According to company reports, international sales have been the driving force behind the MCC’s industrial sector growth since 2009. “We can’t offshore,” says Josu Ugarte Arregui, the global director for MCC, “so we have to keep climbing the technology ladder and improve core engineering here.” Collectively MCC members decided to reinvest a portion of each company’s net revenues in a fund for research and development, which now employs over 800 people and has a budget of $75m. As a result in 2010, 21.4 percent of sales of MCC industries were of products that were developed less than five years ago.

Currently the corporation is stepping up investments in manufacturing thermal insulation, water purification and grinding machines for the aerospace industry.

Challenges ahead
Although none of the firms within the co-operative have ever gone out of business, there are certainly challenges. The Spanish economy is forecast to shrink between 1.5 and 1.8 percent this year, and the Basque local economy, usually resilient, is set to shrink 1.2 percent of GDP. With so many restrictions to its operations it is unlikely that the corporation will be able to respond quickly in the face of a more severe crisis, such as what looms in the Spanish horizon.

There are inherent flaws in the cooperative model.
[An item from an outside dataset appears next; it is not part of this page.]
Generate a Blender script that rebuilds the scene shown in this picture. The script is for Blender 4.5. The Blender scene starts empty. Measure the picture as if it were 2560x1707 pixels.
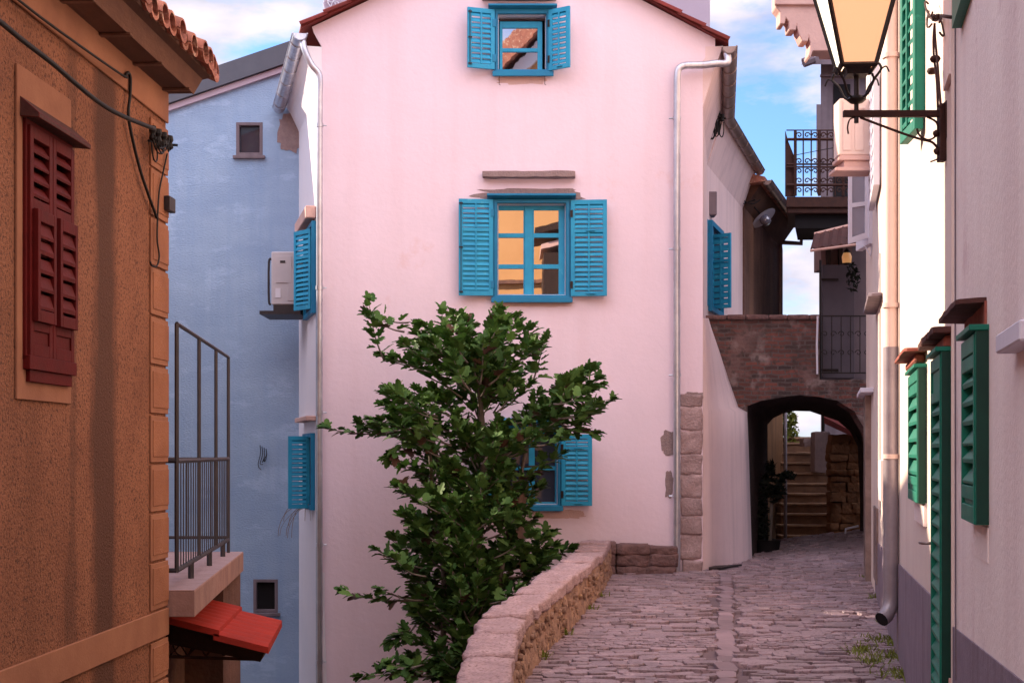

The MCC only gained prominence in the last twenty years, despite being in existence since the 1940s; this has meant that the number of employees has shot up from 25,322 in 1992 to 83,859 in 2012. The rapid growth in employment has not been reflected in a similar growth in members of the cooperation, so out of the employees based in and around Arraste Mondragon, around 40 percent are members, nearly 44 percent are employees in other parts of Spain, and 16 percent abroad are not, and thus not involved in the democratic process of the corporation. According to reports it is harder for members to be fired or made redundant than mere employees, and as companies falter, many members have to be re-trained and re-employed at other member companies at huge cost to the corporation as a whole. But despite this, the MCC has managed to increase its revenues between 2010 and 2011, in the midst of the financial chaos gripping Spain, and not a single employee, member or otherwise, has been lost in that same time.

Due to its undeniable success so far, several companies and corporations worldwide have sought to emulate MCC’s success. Most recently the US United Steelworkers have come in search of freedom from the grips of Wall Street, which they feel ‘hollows out companies by draining their cash and assets, and hollowing out communities by shedding jobs and shuttering plants.’ In 2009 the MCC and the Steelworkers announced a ‘framework agreement for collaboration’ between them, in what Ugarte described as a “historic first–combining the world’s largest industrial worker cooperative with one of the world’s most progressive and forward thinking manufacturing unions.”

It is not clear how much United Steelworkers were able to take home from their adventure in the Basque Country. The MCC still relies heavily on the values outlined by Arizmendiarrieta, what they call the Mondragon Experience, a centuries-old ethos fostered by Basque culture. Most of the business in the MCC is conducted in Basque, the region’s ancestral language only spoken by around 700,000 people, which underlines the member’s commitment to the corporation, and their traditional Basque way of doing things. In order to remain self-sufficient and reliant the corporation even launched its own co-operative bank, which as of 2010 held over $25bn in deposits.

The Mondragon Experience is certainly a model that relies as much on the member’s desire to keep their enterprise and culture alive, as it does on the need to make profits and increase wages. In a way it is not dissimilar from other local cooperative corporations, which are or have been successful in other parts of the world, such as the famous Japanese keiretsu. However, the Mondragon model is unlikely to be successfully replicated elsewhere, because its roots are so closely entwined with the disposition and culture of its members and employees. An MCC worker in Mondragon told a reporter recently: “we are not some paradise, but rather a family of co-operative enterprises struggling to build a different kind of life around a different way of working.”